TASK PROMPT: Each line that holds the word "scene" is to be identified and copied.
— Start —
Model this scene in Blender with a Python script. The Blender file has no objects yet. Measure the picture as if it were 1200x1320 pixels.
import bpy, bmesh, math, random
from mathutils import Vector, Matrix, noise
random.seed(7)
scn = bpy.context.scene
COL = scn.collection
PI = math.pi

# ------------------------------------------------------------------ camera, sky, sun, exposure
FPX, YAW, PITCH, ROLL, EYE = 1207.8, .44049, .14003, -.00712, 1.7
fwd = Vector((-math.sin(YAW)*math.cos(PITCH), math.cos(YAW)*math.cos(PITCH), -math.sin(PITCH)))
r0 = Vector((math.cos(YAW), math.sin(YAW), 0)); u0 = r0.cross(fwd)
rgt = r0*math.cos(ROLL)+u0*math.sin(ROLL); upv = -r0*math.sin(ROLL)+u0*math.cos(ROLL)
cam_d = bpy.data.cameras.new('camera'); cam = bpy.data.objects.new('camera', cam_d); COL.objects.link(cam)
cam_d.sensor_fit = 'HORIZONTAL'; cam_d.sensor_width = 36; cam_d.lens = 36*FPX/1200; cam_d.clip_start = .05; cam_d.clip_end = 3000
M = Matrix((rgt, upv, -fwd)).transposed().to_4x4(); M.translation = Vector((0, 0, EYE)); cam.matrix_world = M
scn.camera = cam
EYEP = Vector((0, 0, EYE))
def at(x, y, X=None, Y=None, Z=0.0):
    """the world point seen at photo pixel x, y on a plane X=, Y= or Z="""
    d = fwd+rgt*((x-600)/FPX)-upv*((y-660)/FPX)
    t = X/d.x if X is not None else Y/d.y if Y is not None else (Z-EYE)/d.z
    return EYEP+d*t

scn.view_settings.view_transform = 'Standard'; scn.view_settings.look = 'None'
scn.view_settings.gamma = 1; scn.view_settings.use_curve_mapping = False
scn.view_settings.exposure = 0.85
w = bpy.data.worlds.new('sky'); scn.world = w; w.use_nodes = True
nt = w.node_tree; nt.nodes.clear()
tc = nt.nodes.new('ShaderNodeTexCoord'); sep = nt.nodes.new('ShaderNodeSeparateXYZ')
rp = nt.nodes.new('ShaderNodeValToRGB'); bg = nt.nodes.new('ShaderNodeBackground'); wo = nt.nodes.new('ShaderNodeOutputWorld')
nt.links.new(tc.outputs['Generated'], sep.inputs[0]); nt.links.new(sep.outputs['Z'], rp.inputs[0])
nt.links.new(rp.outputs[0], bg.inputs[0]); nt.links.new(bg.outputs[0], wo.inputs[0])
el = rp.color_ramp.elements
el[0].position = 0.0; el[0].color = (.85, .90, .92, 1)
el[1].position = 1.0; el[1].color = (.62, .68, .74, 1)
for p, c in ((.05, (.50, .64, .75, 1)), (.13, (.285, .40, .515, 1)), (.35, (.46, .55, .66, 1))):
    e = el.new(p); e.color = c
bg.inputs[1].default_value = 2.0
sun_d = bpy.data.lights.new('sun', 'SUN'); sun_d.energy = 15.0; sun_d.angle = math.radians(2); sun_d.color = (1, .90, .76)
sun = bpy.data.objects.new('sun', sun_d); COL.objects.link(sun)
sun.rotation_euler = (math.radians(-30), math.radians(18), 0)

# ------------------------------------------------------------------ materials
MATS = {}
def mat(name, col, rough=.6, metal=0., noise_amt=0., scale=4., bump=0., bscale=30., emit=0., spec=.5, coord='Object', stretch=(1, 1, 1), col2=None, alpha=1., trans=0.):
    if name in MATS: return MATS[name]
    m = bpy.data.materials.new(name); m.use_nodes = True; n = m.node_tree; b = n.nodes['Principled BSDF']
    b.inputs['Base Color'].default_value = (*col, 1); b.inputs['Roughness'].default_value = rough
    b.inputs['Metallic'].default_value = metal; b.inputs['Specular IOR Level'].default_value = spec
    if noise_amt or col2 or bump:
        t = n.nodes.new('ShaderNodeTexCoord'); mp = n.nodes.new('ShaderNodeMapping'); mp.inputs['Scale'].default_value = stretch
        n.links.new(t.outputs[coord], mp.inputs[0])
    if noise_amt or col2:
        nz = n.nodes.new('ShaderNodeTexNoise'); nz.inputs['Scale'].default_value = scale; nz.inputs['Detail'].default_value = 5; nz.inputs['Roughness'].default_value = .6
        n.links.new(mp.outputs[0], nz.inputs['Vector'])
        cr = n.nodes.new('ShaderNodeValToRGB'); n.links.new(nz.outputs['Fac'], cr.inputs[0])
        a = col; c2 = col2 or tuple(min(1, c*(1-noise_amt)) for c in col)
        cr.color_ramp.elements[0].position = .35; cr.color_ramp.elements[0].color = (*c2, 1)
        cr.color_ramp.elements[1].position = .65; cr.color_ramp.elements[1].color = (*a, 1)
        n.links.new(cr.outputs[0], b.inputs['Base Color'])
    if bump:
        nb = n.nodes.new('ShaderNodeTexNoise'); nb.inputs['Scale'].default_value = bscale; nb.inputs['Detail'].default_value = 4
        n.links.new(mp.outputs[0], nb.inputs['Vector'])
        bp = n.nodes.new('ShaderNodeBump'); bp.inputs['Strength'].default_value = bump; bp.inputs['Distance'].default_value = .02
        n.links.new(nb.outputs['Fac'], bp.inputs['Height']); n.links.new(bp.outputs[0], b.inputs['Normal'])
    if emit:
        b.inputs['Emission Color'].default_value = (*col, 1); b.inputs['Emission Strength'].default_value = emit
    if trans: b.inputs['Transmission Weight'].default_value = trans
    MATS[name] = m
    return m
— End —
FINISHED TASK:
Model this scene in Blender with a Python script. The Blender file has no objects yet. Measure the picture as if it were 1200x1320 pixels.
scn = bpy.context.scene